Folly expresses poetically her nature as a goddess who improves the lives of humans, freeing the minds of individuals from suffering and care. This relief is more lasting than the relief conferred by Bacchus through the means of wine and other forms of pleasure, because Folly’s improvements do not wear off as easily.
“I fancy I can count as many statues set up to me as there are men who wear my living image in their faces, whether willingly or not.”
With humorous irony, Folly portrays herself as the most worshipped of all gods. Human beings are themselves equivalent to statues erected in honor of her, because they all follow her teachings in their lives. Such “living images” are better than icons made of stone and wood, and the foolish actions of humans are a better tribute to Folly than symbolic sacrifices.
“Heavens, what a farce it is, what a motley crowd of fools!”
Folly makes this exclamation as a preface to her catalog of human foolishness. She depicts herself as sitting among the gods looking down from heaven upon humanity and all its activities—a “show” which, she says, “they enjoy more than anything” (76).
“Some too are rich only in their prayers, and live on pleasant dreams, which they find enough for happiness.”
Folly offers this example of individuals who imagine themselves wealthy as a contrast to people who actively pursue wealth.
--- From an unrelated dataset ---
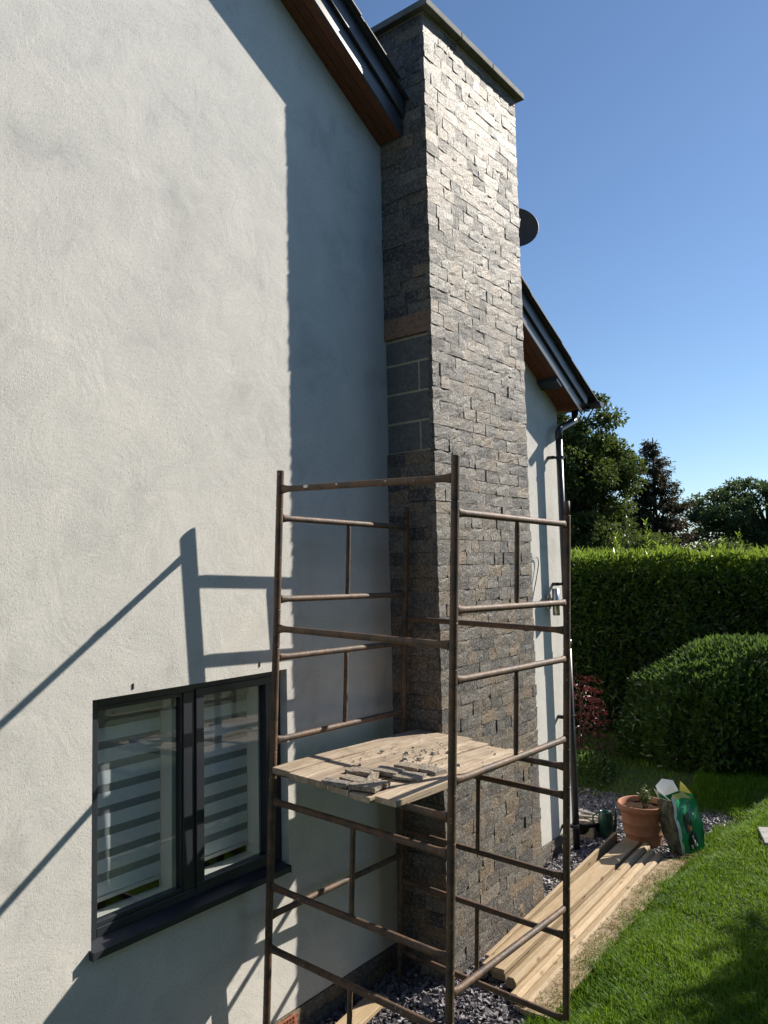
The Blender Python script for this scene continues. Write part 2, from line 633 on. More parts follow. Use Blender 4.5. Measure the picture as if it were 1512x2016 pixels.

This is an example of a person who thrives on happy illusions and thoughts without seeking actual success.
“They know nothing at all, yet they claim to know everything.”
This criticism refers to philosophers, each of whom believes himself to possess the truth while preaching confusing and contradictory doctrines. Although philosophers cloak themselves in pompous authority, they argue among themselves on every point, revealing their lack of certainty.
“They are happy too while they’re depicting everything in hell down to the last detail, as if they’d spent several years there…”
According to this description, theologians preach about hellfire with great zeal. Folly ironically implies that they must have been to Hell themselves to be able to describe it so vividly. She goes on to talk of how the theologians likewise describe heaven in intricate detail that no mortal person could possibly know.
“But this equality applied to such a diversity of persons and temperaments will only result in inequality, as anyone can see.”
In this passage, Folly criticizes the enforced uniformity found in the monastic life. She implies that the expectation that diverse human beings will conform to a single strict way of life is a mistake that will inevitably fail. This passage may well reflect Erasmus’ own experience as a monk in Gouda.
“I do not acknowledge men who acknowledge their own deeds so noisily.”
Folly imagines Christ addressing monks at the Final Judgment, condemning them for their moral vanity and their preoccupation with external religious piety. By putting these words in the mouth of Jesus himself, Erasmus produces particularly cutting satire.
“The happiness which Christians seek with so many labors is nothing other than a certain kind of madness and folly.”
Erasmus ends the book with a portrayal of Christian beatitude as folly. Folly ceases her biting satire and, instead, speaks reverently of Christian life and goals. Christians eschew most of what the world considers important and seek to rise to a higher consciousness that resembles self-forgetfulness, or folly.